Theory of the hourglass dispersion of magnetic excitations in high-T$_c$ cuprates

TL;DR

This paper presents a comprehensive theory explaining the hourglass-shaped dispersion of magnetic excitations in high-temperature cuprate superconductors across different doping levels, integrating spin fluctuations and local spin rotations.

Contribution

It introduces a unified theoretical framework combining RPA and mode-coupling theory to describe magnetic excitations in cuprates across doping regimes.

Findings

Reproduces the hourglass dispersion observed experimentally at intermediate doping.

Reduces to RPA at large doping and spin wave theory at low doping.

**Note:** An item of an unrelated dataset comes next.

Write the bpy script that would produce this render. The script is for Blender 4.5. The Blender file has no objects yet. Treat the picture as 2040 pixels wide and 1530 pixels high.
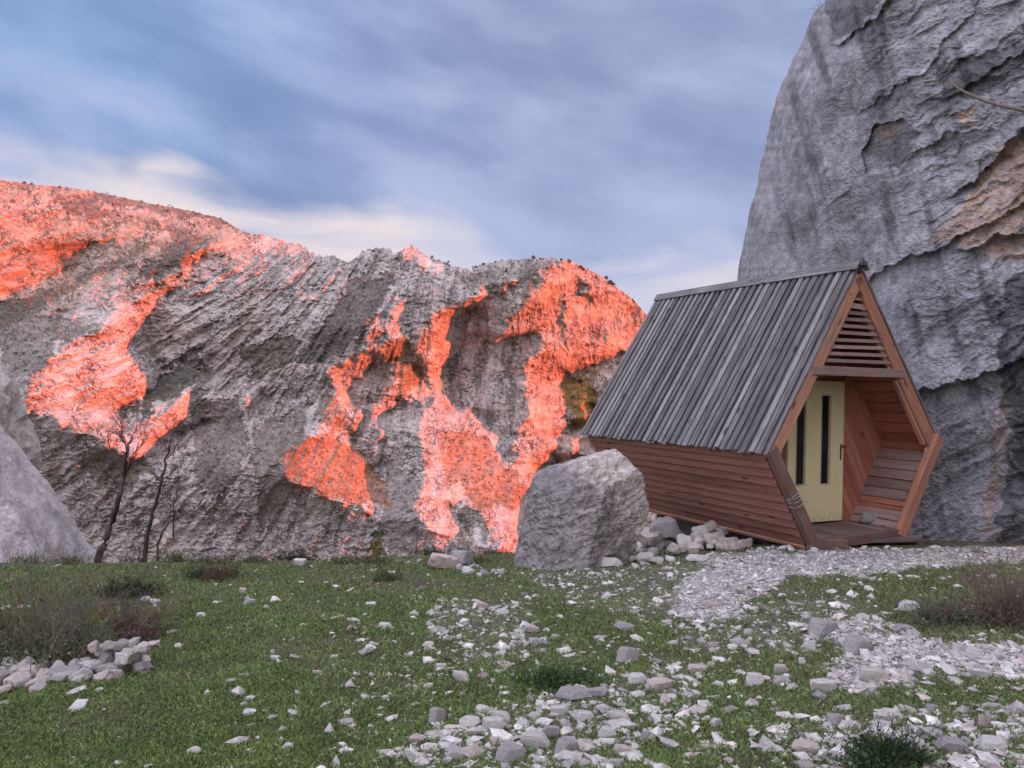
import bpy, math, random
import numpy as np
from mathutils import Vector, Matrix

# ------------------------------------------------------------------ camera, world, sun, exposure
F = 1541.0                       # focal length in pixels of the 2040 px wide photograph
CX, CY = 1020.0, 765.0
CZ = 1.6                         # camera height
SUN_AZ, SUN_EL = 101.0, 4.5      # degrees clockwise from the view direction, and above the horizon
EXPOSURE = 1.8
SUN_STRENGTH = 4.0
SKY = 0.60

scene = bpy.context.scene
COL = scene.collection
cam_d = bpy.data.cameras.new('camera')
cam = bpy.data.objects.new('camera', cam_d)
COL.objects.link(cam)
cam.location = (0, 0, CZ)
cam.rotation_euler = (math.radians(90), 0, 0)
cam_d.sensor_width = 36.0
cam_d.lens = 36.0 * F / 2040.0
cam_d.clip_start = 0.05
cam_d.clip_end = 20000
scene.camera = cam
scene.view_settings.view_transform = 'Standard'
scene.view_settings.look = 'None'
scene.view_settings.exposure = EXPOSURE
scene.view_settings.gamma = 1.0

world = bpy.data.worlds.new('World')
scene.world = world
world.use_nodes = True


class NT:
    """small helper around a node tree"""
    def __init__(self, tree):
        self.t = tree
        tree.nodes.clear()

    def n(self, kind, **kw):
        nd = self.t.nodes.new(kind)
        for k, v in kw.items():
            setattr(nd, k, v)
        return nd

    def link(self, a, b):
        self.t.links.new(a, b)

    def put(self, sock, v):
        if isinstance(v, bpy.types.NodeSocket):
            self.link(v, sock)
        elif v is not None:
            if sock.type == 'RGBA' and len(v) == 3:
                v = (*v, 1)
            sock.default_value = v

    def math(self, op, a, b=None, c=None, clamp=False):
        m = self.n('ShaderNodeMath', operation=op)
        m.use_clamp = clamp
        for i, v in enumerate((a, b, c)):
            self.put(m.inputs[i], v)
        return m.outputs[0]

    def noise(self, vec, scale, detail=4, rough=0.55, dist=0.0, out='Fac'):
        m = self.n('ShaderNodeTexNoise')
        self.put(m.inputs['Vector'], vec)
        m.inputs['Scale'].default_value = scale
        m.inputs['Detail'].default_value = detail
        m.inputs['Roughness'].default_value = rough
        m.inputs['Distortion'].default_value = dist
        return m.outputs[out]

    def map(self, v, a, b, c=0.0, d=1.0, smooth=True):
        m = self.n('ShaderNodeMapRange')
        if smooth:
            m.interpolation_type = 'SMOOTHSTEP'
        self.put(m.inputs[0], v)
        for i, x in enumerate((a, b, c, d)):
            self.put(m.inputs[i + 1], x)
        return m.outputs[0]

    def mix(self, fac, a, b, mode='MIX'):
        m = self.n('ShaderNodeMix', data_type='RGBA', blend_type=mode)
        self.put(m.inputs[0], fac)
        self.put(m.inputs[6], a)
        self.put(m.inputs[7], b)
        return m.outputs[2]

    def comb(self, x, y, z):
        m = self.n('ShaderNodeCombineXYZ')
        for i, v in enumerate((x, y, z)):
            self.put(m.inputs[i], v)
        return m.outputs[0]

    def scale(self, vec, s):
        m = self.n('ShaderNodeVectorMath', operation='MULTIPLY')
        self.put(m.inputs[0], vec)
        self.put(m.inputs[1], s)
        return m.outputs[0]

    def ramp(self, fac, stops):
        m = self.n('ShaderNodeValToRGB')
        self.put(m.inputs[0], fac)
        el = m.color_ramp.elements
        while len(el) < len(stops):
            el.new(0.5)
        for e, (p, c) in zip(el, stops):
            e.position = p
            e.color = (*c, 1) if len(c) == 3 else c
        return m.outputs[0]


def build_world():
    w = NT(world.node_tree)
    tc = w.n('ShaderNodeTexCoord')
    sep = w.n('ShaderNodeSeparateXYZ')
    w.link(tc.outputs['Generated'], sep.inputs[0])
    x, y, z = sep.outputs
    az = w.math('ARCTAN2', x, y)                       # 0 in the view direction, positive clockwise
    hor = w.math('SQRT', w.math('ADD', w.math('MULTIPLY', x, x), w.math('MULTIPLY', y, y)))
    el = w.math('DIVIDE', z, w.math('MAXIMUM', hor, 0.05))   # tangent of the elevation
    # cloud deck seen in perspective, long streets of cloud sloping down towards the right
    zz = w.math('ADD', w.math('MAXIMUM', z, 0.0), 0.16)
    pu = w.math('DIVIDE', x, zz)
    pv = w.math('DIVIDE', y, zz)
    p = w.comb(pu, pv, 0.0)
    sh = w.comb(w.math('MULTIPLY', az, 2.3),
                w.math('MULTIPLY_ADD', el, 4.4, w.math('MULTIPLY', az, 0.85)), 0.7)
    p = w.comb(w.math('MULTIPLY', az, 2.6), w.math('MULTIPLY_ADD', el, 6.0, w.math('MULTIPLY', az, 1.1)), 4.3)
    n1 = w.noise(sh, 1.1, 5, 0.5, 0.3)
    n2 = w.noise(p, 1.7, 6, 0.5, 0.2)
    n3 = w.noise(sh, 3.6, 5, 0.5, 0.2)
    cl = w.math('ADD', w.math('MULTIPLY', n1, 0.36), w.math('ADD', w.math('MULTIPLY', n2, 0.46), w.math('MULTIPLY', n3, 0.18)))
    cloud = w.ramp(cl, [(0.34, (0.215, 0.27, 0.46)), (0.45, (0.265, 0.32, 0.525)), (0.54, (0.34, 0.40, 0.62)), (0.68, (0.46, 0.52, 0.75))])
    # the clearer, bluer air on the left, the violet cloud on the right
    side = w.map(az, -0.62, 0.05, 1.0, 0.0)
    blue = w.ramp(cl, [(0.34, (0.165, 0.265, 0.50)), (0.45, (0.21, 0.33, 0.59)), (0.55, (0.27, 0.41, 0.69)), (0.68, (0.40, 0.53, 0.80))])
    base = w.mix(w.math('MULTIPLY', side, 0.9), cloud, blue)
    # long dark bank sloping down across the upper sky
    bc = w.math('MULTIPLY_ADD', az, -0.22, 0.30)
    dd = w.math('ABSOLUTE', w.math('SUBTRACT', w.math('ADD', el, w.math('MULTIPLY_ADD', n3, 0.16, -0.08)), bc))
    bank = w.math('MULTIPLY', w.map(dd, 0.03, 0.13, 1.0, 0.0), w.map(n2, 0.30, 0.62, 1.0, 0.25))
    base = w.mix(w.math('MULTIPLY', bank, 0.55), base, w.mix(side, (0.215, 0.275, 0.50), (0.17, 0.275, 0.535)))
    # warm pale strip under the edge of the cloud deck
    fc = w.n('ShaderNodeFloatCurve')
    w.link(w.map(az, -0.8, 0.8, 0.0, 1.0, smooth=False), fc.inputs['Value'])
    pts = [(-0.8, .288), (-.585, .276), (-.40, .262), (-.34, .238), (-.29, .226), (-.1, .226), (-.02, .185), (.06, .158), (.15, .172), (.25, .192), (.30, .18), (.8, .15)]
    cv = fc.mapping.curves[0]
    while len(cv.points) < len(pts):
        cv.points.new(0.5, 0.5)
    for q, (a, b) in zip(cv.points, pts):
        q.location = ((a + 0.8) / 1.6, b)
    fc.mapping.update()
    edge = w.math('ADD', fc.outputs[0], w.math('MULTIPLY_ADD', n3, 0.07, -0.035))
    edge = w.math('ADD', edge, w.math('MULTIPLY_ADD', n2, 0.03, -0.015))
    band = w.map(w.math('SUBTRACT', edge, el), -0.010, 0.030, 0.0, 1.0)
    n4 = w.noise(w.comb(w.math('MULTIPLY', az, 3.0), w.math('MULTIPLY', el, 16.0), 2.0), 1.3, 5, 0.5, 0.3)
    cream = w.ramp(n4, [(0.34, (0.47, 0.50, 0.68)), (0.48, (0.70, 0.65, 0.72)), (0.62, (0.84, 0.75, 0.74))])
    base = w.mix(w.math('MULTIPLY', band, 0.93), base, cream)
    # soft second strip of light grey above it
    band2 = w.map(w.math('SUBTRACT', w.math('ADD', edge, 0.11), el), 0.0, 0.09, 0.0, 1.0)
    base = w.mix(w.math('MULTIPLY', band2, w.map(n1, 0.42, 0.6, 0.0, 0.55)), base, (0.45, 0.51, 0.74))
    # the part of the sky behind the camera, towards the sunset and overhead, is brighter
    back = w.map(y, 0.35, -0.7, 0.0, 1.0)
    top = w.map(z, 0.45, 0.95, 0.0, 1.0)
    sunward = w.map(w.math('ADD', w.math('MULTIPLY', x, math.sin(math.radians(SUN_AZ))), w.math('MULTIPLY', y, math.cos(math.radians(SUN_AZ)))), 0.3, 1.0, 0.0, 1.0)
    k = w.math('ADD', 1.0, w.math('ADD', w.math('MULTIPLY', back, 1.9), w.math('MULTIPLY', top, 3.6)))
    lit = w.mix(w.math('MAXIMUM', back, top), base, (0.47, 0.46, 0.56))
    lit = w.mix(w.math('MULTIPLY', sunward, w.map(el, 0.5, 0.0)), lit, (0.9, 0.55, 0.38))
    colr = w.scale(lit, w.comb(k, k, k))
    sky = w.n('ShaderNodeTexSky', sky_type='NISHITA')
    sky.sun_disc = False
    sky.sun_elevation = math.radians(SUN_EL)
    sky.sun_rotation = math.radians(SUN_AZ)
    bgs = w.n('ShaderNodeBackground')
    w.link(sky.outputs[0], bgs.inputs[0])
    bgs.inputs[1].default_value = 0.04
    bg = w.n('ShaderNodeBackground')
    w.link(colr, bg.inputs[0])
    bg.inputs[1].default_value = 0.53 * SKY
    add = w.n('ShaderNodeMixShader')
    add.inputs[0].default_value = 0.95
    w.link(bgs.outputs[0], add.inputs[1])
    w.link(bg.outputs[0], add.inputs[2])
    out = w.n('ShaderNodeOutputWorld')
    w.link(add.outputs[0], out.inputs[0])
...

Predicts two excitation branches dispersing upwards and downwards.

Abstract

A theory for the dispersion of collective magnetic excitations in superconducting cuprates is presented with the aim to cover both high and low doping regimes. Besides of spin fluctuations describable in the random phase approximation (RPA) we allow for local spin rotations within a mode-coupling theory. At low temperatures and moderately large correlation lengths we obtain two branches of excitations which disperse up- and downwards exhibiting the hourglass behavior observed experimentally at intermediate dopings. At large and small dopings our theory essentially reduces to the RPA and spin wave theory, respectively.